Psikiyatrist Prof. Dr. Kemâl Sayar hocamın tavsiyesi üstüne okuduğum, Sue Palmer'in “Zehirlenen Çocukluk; Modern Dünyanın Çocuklar Üzerindeki Zararlı Etkileri” isimli kitabının 17. sayfasında Sue Palmer; çocuklardaki dikkat eksikliğinin birkaç sebepten ötürü meydana gelebileceğini ifade ediyor.

Bu sebepler; çocukların sürekli televizyon başında olmaları ve aile bireyleriyle ya da çevresindeki diğer insanlarla sohbet etmek, kitap okumak gibi aktivitelerden uzaklaşmaları, ebeveynlerin çocuklarının deşarj olmaları için dışarıya çıkmalarına izin vermemeleri ve bunun yerine sürekli tablet bilgisayar ve telefon gibi alışkanlıklar edinmelerine zemin hazırlamaları, çalışan anneler ve evliliklerin sonlanması.

Bunlarla beraber eğitim sistemindeki eksiklikler, aşırı tüketim ya da teknolojik ve toplumsal değişim, sayılan diğer sebepler arasında.

Daha önceki tecrübelerimden yola çıkarak sosyal konularda fikirlerinizi ifade edeceğinize ihtimal vermesem de, yine de belki bir beyin fırtınası yapabiliriz umuduyla sizlerle paylaşmak istedim.

Kanaatimce Sue Palmer, dikkat eksikliğinin sebepleri arasında saydığı, çocukların televizyon başında çok vakit geçirmesi hususunda haklıdır. Ancak gel gelelim, armut dibine düşer misali, sürekli televizyon başında evlilik programlarını ve daha bir sürü lüzumsuz, faydasız programları seyretmek gibi hastalığı olan ebeveynlerin çocuklarının da televizyon bağımlısı olmasına şaşırmamak lazım diye düşünüyorum. Anne babaların kitap okuma alışkanlığı zaten hak getire...
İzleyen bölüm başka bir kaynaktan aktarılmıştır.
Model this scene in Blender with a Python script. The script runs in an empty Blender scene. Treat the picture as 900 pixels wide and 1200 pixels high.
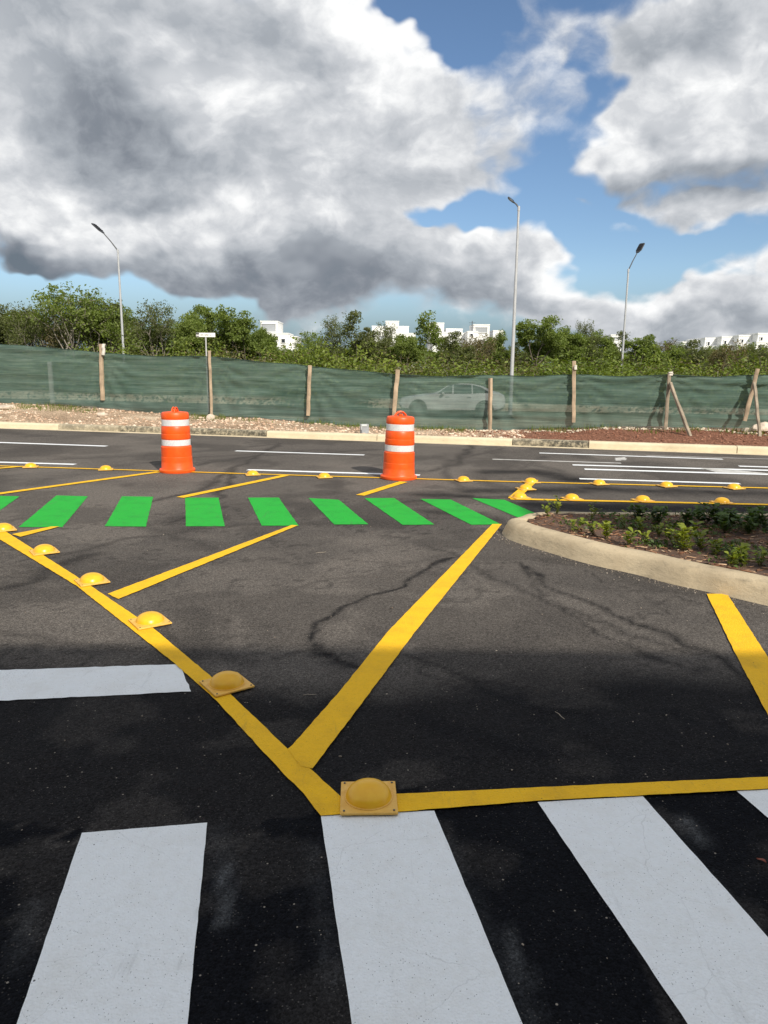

Çocukların dışarıya çıkmalarına anne babaları tarafından izin verilmeyişi konusunda yerden göğe haklıdır. Benim çocukluk yıllarımda tablet nedir, akıllı telefon nedir bilmezdik. Dışarıda komşu çocuklarıyla beraber, çamurla, suyla, tahtadan oyuncaklarla oynardık ve o yaşlarımızda bu şekilde enerjimizi atar ve sosyalleşirdik. Şimdilerde ellerine tabletleri, akıllı telefonları vererek, çocuklarının internet bağımlısı olmasına zemin hazırlayıp, sonra da çocuklarımıza her şey aldık, bu yaşında elinde tablet bilgisayarı var, daha ne yapacağım diyerek çocuklarını sözde sevdiğini ifade eden annelerin babaların, çocuklarına olan sevgileri konusunda birkaç kez daha düşünmeleri gerektiği kanaatindeyim.

Çalışan anneler konusuna gelince bu noktada ne diyeceğimi bilmiyorum. Gelir seviyesi olarak dünyanın gelişmiş ülkelerinin kat kat gerisinde olduğumuz su götürmez ve inkâr edilemeyecek bir gerçektir. Hâl böyle olunca geçim derdi, yokluk, insanları ve ne yazık ki anneleri de çalışmaya mecbur etmektedir. Çocuk kreşleri ve anaokullarının, küçük yaştaki bir çocuğa anne sevgisi ve şefkatinin yerini tutacak hiçbir şey yapamayacağı aşikârdır. Sonlanan evlilikler de çocukların sosyal hayatları üzerinde ne yazık ki olumsuz etkileri olan bir sosyal olgudur.

Eşlerin birbirlerinden ayrılmaları, karı koca rollerinin beraberinde bir de anne baba olmaları sebebiyle çocuklarından ayrılmalarına sebep olmamalıdır, ancak ülkemizde yaşanan boşanmalarda maalesef olayın seyri düşündüğümüz gibi gerçekleşmemekte ve çocuklar anne baba sevgisinden, şefkatinden mahrum bırakılmaktadır.